The TIM shown at the top of this page, has an arc with holes on the top, graduated with runner numbers. To select a runner number the handle is moved to the desired runner number and the handle is depressed sending a locator into the associated hole in the arc and initiating a transaction cycle. Prior to operation, the operator makes sure the radial lockout buttons at the outside perimeter of the arc are pressed in for every runner that is a scratching or a runner number corresponding to a horse number in excess of the highest runner in the race. Every valid runner number should have its corresponding radial lockout button pulled out with every other lockout button pressed in. This will allow every valid runner to be selected and every invalid runner number will not allow the sell button on the handle to be depressed because of the corresponding pushed in lockout button. As can be seen from the image, runners 10 through 24 have been locked out suggesting that the highest numbered runner in the race is 9. Number one is also locked out indicating it is a scratching. T which is also enabled allows a Test Ticket to be printed if selected.

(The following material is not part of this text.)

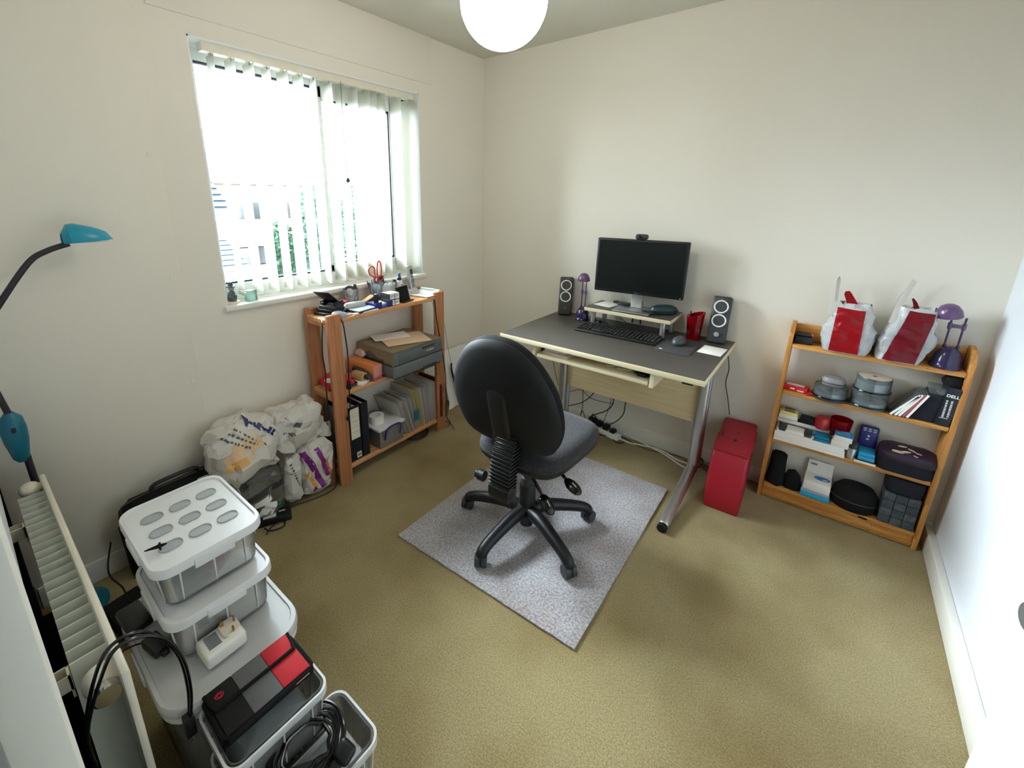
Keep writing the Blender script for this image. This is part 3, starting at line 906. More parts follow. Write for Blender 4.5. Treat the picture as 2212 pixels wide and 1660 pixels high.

This must have been the first method of implementing scratchings. Later this was controlled in the machine room where every adder associated with a non runner would be disabled prohibiting a transaction cycle to be initiated from any TIM, on any adder associated with the non runner. In the end the scratchings were input into the system via a remote Raceday Control Console which disabled the selected adders at one centralised location rather than every operator entering the scratchings on their machine further minimising the possibility of error. There is an image of a Raceday Control Console in the first page of the photo gallery in the Harold Park section.

Prof. Bob Doran sent me a link in July 2016 to a New Zealand NGA̅ TAONGA Sound & Vision Wellington video clip of racing at Awapuni racecourse at Palmerston North in 1940 with reference number F33784. It shows the Julius Tote in operation there and the TIMs in use are the same type as the one shown at the top of this page.